Inflation in der Weimarer Republik 1918-1923

Als unmittelbare Folge des Ersten Weltkrieges beschäftigte das Phänomen der Inflation Wirtschaft, Politik und Gesellschaft des Deutschen Reichs bis Mitte der 1920er Jahre. Die Ursprünge dieser am Ende ungeheuren Geldentwertung lagen in den Jahren vor 1918. Die Kriegsfinanzierung durch inländische Anleihen und die Erhöhung der schwebenden Schulden führte zu einer starken Erhöhung des Geldumlaufs. Hinzu kam die durch die Blockade der Entente und die Produktionshindernisse im Reich bewirkte starke Verkleinerung des Güterangebotes. Darüber hinaus wuchs das Außenhandelsdefizit massiv. Die aufgrund dessen einsetzende Inflation wurde zwar durch staatliche Preisvorschriften teilweise verdeckt, tatsächlich aber war der Wert der Mark bei Kriegsende um etwa die Hälfte gesunken.
Die unmittelbaren Kriegsfolgen und die einsetzenden Reparationszahlungen verursachten zusätzlich hohe Kosten, die ebenfalls durch Anleihen bei der Reichsbank, also durch Geldvermehrung, finanziert wurden.

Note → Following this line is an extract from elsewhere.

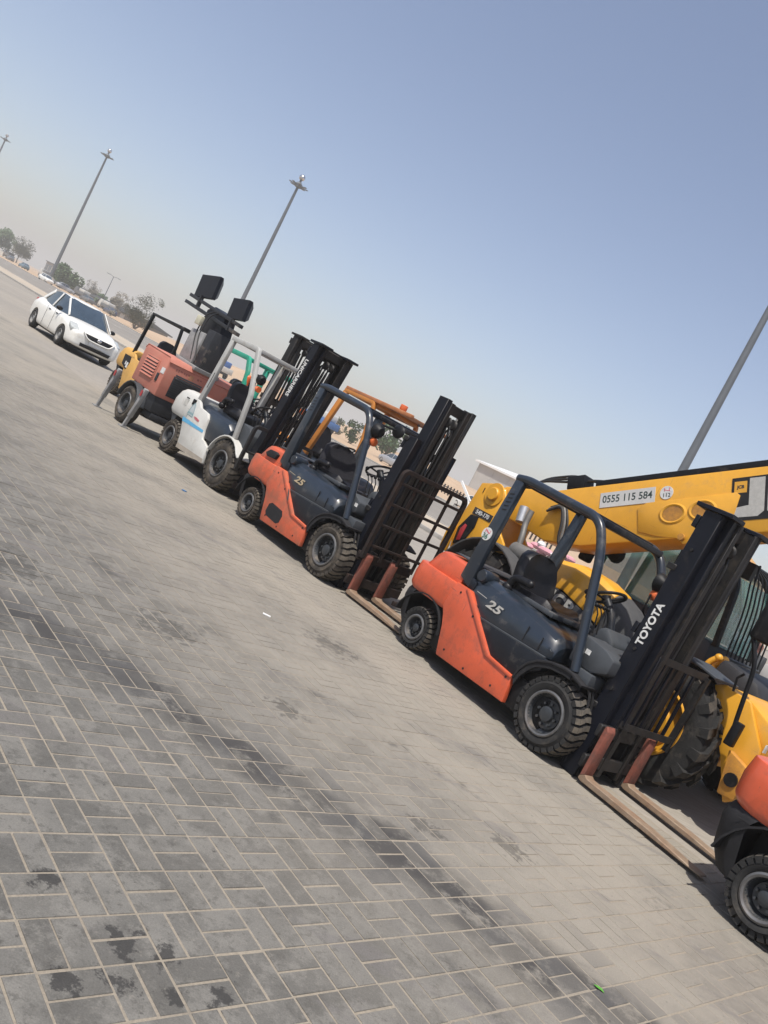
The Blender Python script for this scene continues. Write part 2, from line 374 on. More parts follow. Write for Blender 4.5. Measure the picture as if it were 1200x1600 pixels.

Auch war die Güterproduktion weiterhin niedrig und das Außenhandelsdefizit vergrößerte sich infolge der Aufhebung der Blockade noch einmal in großem Ausmaß. Die Geldentwertung verlief dabei nicht gleichmäßig. Bis zur Unterzeichnung des Versailler Vertrags im Juni 1919 war ihre Rate vergleichbar mit der der anderen Kriegsteilnehmer. Es folgte eine schnellere Phase bis Februar 1920. Bis September 1921 wiederum war der Wert der Mark relativ stabil. Nach Annahme des Londoner Ultimatums im Juni 1921 beschleunigte sich die Inflation seit Oktober 1921 wieder. Die Ermordung des Reichsaußenministers Walther Rathenau im Juli 1922 läutete den Beginn der sogenannten Hyperinflation ein und der Ruhrkampf entwertete ab Januar 1923 die Mark vollends. Sie verlor letztendlich ihre Funktion als Medium der Wertaufbewahrung und vielerorts ging man zum Naturalienhandel über.
Zunächst war die Inflation jedoch günstig für die wirtschaftliche Entwicklung und half dem Staat, sich der hohen Kriegsschulden zu entledigen. Wie dieser konnten auch Industrielle und Schuldner im Allgemeinen ihre Kredite äußerst günstig zurückzahlen und neue Kredite aufnehmen. Bedingt profitierten auch Handelskapitalisten sowie Handwerker und Einzelhändler von dieser Inflationsfolge. Banken und Versicherungen büßten dagegen große Teile ihres Eigenkapitals ein. Hart traf die Geldentwertung Geldbesitzer und Rentiers. Auch für die Gruppe der Sozialrentner, für Angehörige der freien akademischen Berufe und Studenten, für Beamte und Angestellte sowie für Hausbesitzer und auch Landwirte waren die Folgen gravierend. Die Arbeiterschaft schnitt zunächst etwas weniger schlecht ab.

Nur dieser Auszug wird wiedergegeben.